[Scenes as source code]
## begin

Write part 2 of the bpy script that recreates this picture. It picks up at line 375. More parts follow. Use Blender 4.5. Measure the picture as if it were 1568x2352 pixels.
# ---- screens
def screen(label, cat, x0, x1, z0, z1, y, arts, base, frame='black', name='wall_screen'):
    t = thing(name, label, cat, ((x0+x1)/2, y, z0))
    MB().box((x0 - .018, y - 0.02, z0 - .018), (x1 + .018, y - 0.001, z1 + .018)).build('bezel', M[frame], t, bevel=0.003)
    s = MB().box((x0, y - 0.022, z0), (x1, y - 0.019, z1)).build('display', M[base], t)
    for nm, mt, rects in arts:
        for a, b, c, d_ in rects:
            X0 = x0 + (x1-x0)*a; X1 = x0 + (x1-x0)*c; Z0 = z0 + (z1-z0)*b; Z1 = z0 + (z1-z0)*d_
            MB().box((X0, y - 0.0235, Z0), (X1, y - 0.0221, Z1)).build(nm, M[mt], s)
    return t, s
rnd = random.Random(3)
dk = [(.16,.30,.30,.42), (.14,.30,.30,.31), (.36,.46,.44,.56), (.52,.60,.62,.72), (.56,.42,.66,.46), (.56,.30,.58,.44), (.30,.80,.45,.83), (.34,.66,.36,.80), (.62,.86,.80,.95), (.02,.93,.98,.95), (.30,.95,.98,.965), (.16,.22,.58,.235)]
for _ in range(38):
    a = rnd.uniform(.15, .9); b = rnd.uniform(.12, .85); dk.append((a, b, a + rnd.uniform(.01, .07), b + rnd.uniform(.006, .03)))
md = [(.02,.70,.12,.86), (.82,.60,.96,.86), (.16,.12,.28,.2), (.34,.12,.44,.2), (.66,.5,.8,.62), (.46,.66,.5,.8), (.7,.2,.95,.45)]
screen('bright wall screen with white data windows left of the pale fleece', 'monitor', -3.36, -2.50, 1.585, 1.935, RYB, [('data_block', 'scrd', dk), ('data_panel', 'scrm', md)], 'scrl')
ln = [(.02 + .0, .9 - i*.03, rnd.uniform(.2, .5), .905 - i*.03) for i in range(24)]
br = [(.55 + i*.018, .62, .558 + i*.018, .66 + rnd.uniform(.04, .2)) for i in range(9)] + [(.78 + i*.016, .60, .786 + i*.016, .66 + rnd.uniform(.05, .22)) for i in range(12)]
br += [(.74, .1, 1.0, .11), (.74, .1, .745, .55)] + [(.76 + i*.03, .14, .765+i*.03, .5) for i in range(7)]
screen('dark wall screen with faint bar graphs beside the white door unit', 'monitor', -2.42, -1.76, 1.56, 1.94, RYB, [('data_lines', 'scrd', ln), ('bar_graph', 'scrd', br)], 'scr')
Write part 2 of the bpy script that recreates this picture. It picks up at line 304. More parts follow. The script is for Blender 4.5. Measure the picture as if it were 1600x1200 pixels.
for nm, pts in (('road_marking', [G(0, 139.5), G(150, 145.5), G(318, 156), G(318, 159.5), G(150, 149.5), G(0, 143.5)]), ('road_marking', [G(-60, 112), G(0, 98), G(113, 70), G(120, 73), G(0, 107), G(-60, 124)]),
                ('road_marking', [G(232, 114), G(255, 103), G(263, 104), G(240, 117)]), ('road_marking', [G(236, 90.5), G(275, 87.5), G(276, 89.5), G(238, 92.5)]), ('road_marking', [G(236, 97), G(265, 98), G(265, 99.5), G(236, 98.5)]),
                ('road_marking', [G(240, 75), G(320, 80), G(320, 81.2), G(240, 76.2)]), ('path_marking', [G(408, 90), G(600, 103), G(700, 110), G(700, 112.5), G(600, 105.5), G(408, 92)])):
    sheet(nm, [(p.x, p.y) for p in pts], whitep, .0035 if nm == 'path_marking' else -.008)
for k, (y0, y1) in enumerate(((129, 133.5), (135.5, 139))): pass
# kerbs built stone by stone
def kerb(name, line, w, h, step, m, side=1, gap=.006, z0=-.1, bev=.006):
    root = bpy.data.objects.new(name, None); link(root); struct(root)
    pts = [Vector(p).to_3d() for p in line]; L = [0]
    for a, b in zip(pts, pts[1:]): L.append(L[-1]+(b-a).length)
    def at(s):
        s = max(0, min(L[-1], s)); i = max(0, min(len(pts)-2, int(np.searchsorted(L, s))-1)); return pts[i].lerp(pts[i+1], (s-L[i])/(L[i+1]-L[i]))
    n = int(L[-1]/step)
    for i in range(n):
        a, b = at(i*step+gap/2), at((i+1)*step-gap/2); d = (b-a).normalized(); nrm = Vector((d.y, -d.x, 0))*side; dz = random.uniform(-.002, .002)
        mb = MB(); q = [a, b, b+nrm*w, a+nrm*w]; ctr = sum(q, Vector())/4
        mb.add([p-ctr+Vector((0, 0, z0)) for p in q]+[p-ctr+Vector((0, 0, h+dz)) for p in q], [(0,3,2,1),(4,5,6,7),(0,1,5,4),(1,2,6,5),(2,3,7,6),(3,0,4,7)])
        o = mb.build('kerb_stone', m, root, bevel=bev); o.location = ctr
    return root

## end

_GIVEN INSTRUCTION_
Repeat all of the records above exactly as written.

_EXPECTED ANSWER_
Write part 2 of the bpy script that recreates this picture. It picks up at line 375. More parts follow. Use Blender 4.5. Measure the picture as if it were 1568x2352 pixels.
# ---- screens
def screen(label, cat, x0, x1, z0, z1, y, arts, base, frame='black', name='wall_screen'):
    t = thing(name, label, cat, ((x0+x1)/2, y, z0))
    MB().box((x0 - .018, y - 0.02, z0 - .018), (x1 + .018, y - 0.001, z1 + .018)).build('bezel', M[frame], t, bevel=0.003)
    s = MB().box((x0, y - 0.022, z0), (x1, y - 0.019, z1)).build('display', M[base], t)
    for nm, mt, rects in arts:
        for a, b, c, d_ in rects:
            X0 = x0 + (x1-x0)*a; X1 = x0 + (x1-x0)*c; Z0 = z0 + (z1-z0)*b; Z1 = z0 + (z1-z0)*d_
            MB().box((X0, y - 0.0235, Z0), (X1, y - 0.0221, Z1)).build(nm, M[mt], s)
    return t, s
rnd = random.Random(3)
dk = [(.16,.30,.30,.42), (.14,.30,.30,.31), (.36,.46,.44,.56), (.52,.60,.62,.72), (.56,.42,.66,.46), (.56,.30,.58,.44), (.30,.80,.45,.83), (.34,.66,.36,.80), (.62,.86,.80,.95), (.02,.93,.98,.95), (.30,.95,.98,.965), (.16,.22,.58,.235)]
for _ in range(38):
    a = rnd.uniform(.15, .9); b = rnd.uniform(.12, .85); dk.append((a, b, a + rnd.uniform(.01, .07), b + rnd.uniform(.006, .03)))
md = [(.02,.70,.12,.86), (.82,.60,.96,.86), (.16,.12,.28,.2), (.34,.12,.44,.2), (.66,.5,.8,.62), (.46,.66,.5,.8), (.7,.2,.95,.45)]
screen('bright wall screen with white data windows left of the pale fleece', 'monitor', -3.36, -2.50, 1.585, 1.935, RYB, [('data_block', 'scrd', dk), ('data_panel', 'scrm', md)], 'scrl')
ln = [(.02 + .0, .9 - i*.03, rnd.uniform(.2, .5), .905 - i*.03) for i in range(24)]
br = [(.55 + i*.018, .62, .558 + i*.018, .66 + rnd.uniform(.04, .2)) for i in range(9)] + [(.78 + i*.016, .60, .786 + i*.016, .66 + rnd.uniform(.05, .22)) for i in range(12)]
br += [(.74, .1, 1.0, .11), (.74, .1, .745, .55)] + [(.76 + i*.03, .14, .765+i*.03, .5) for i in range(7)]
screen('dark wall screen with faint bar graphs beside the white door unit', 'monitor', -2.42, -1.76, 1.56, 1.94, RYB, [('data_lines', 'scrd', ln), ('bar_graph', 'scrd', br)], 'scr')
Write part 2 of the bpy script that recreates this picture. It picks up at line 304. More parts follow. The script is for Blender 4.5. Measure the picture as if it were 1600x1200 pixels.
for nm, pts in (('road_marking', [G(0, 139.5), G(150, 145.5), G(318, 156), G(318, 159.5), G(150, 149.5), G(0, 143.5)]), ('road_marking', [G(-60, 112), G(0, 98), G(113, 70), G(120, 73), G(0, 107), G(-60, 124)]),
                ('road_marking', [G(232, 114), G(255, 103), G(263, 104), G(240, 117)]), ('road_marking', [G(236, 90.5), G(275, 87.5), G(276, 89.5), G(238, 92.5)]), ('road_marking', [G(236, 97), G(265, 98), G(265, 99.5), G(236, 98.5)]),
                ('road_marking', [G(240, 75), G(320, 80), G(320, 81.2), G(240, 76.2)]), ('path_marking', [G(408, 90), G(600, 103), G(700, 110), G(700, 112.5), G(600, 105.5), G(408, 92)])):
    sheet(nm, [(p.x, p.y) for p in pts], whitep, .0035 if nm == 'path_marking' else -.008)
for k, (y0, y1) in enumerate(((129, 133.5), (135.5, 139))): pass
# kerbs built stone by stone
def kerb(name, line, w, h, step, m, side=1, gap=.006, z0=-.1, bev=.006):
    root = bpy.data.objects.new(name, None); link(root); struct(root)
    pts = [Vector(p).to_3d() for p in line]; L = [0]
    for a, b in zip(pts, pts[1:]): L.append(L[-1]+(b-a).length)
    def at(s):
        s = max(0, min(L[-1], s)); i = max(0, min(len(pts)-2, int(np.searchsorted(L, s))-1)); return pts[i].lerp(pts[i+1], (s-L[i])/(L[i+1]-L[i]))
    n = int(L[-1]/step)
    for i in range(n):
        a, b = at(i*step+gap/2), at((i+1)*step-gap/2); d = (b-a).normalized(); nrm = Vector((d.y, -d.x, 0))*side; dz = random.uniform(-.002, .002)
        mb = MB(); q = [a, b, b+nrm*w, a+nrm*w]; ctr = sum(q, Vector())/4
        mb.add([p-ctr+Vector((0, 0, z0)) for p in q]+[p-ctr+Vector((0, 0, h+dz)) for p in q], [(0,3,2,1),(4,5,6,7),(0,1,5,4),(1,2,6,5),(2,3,7,6),(3,0,4,7)])
        o = mb.build('kerb_stone', m, root, bevel=bev); o.location = ctr
    return root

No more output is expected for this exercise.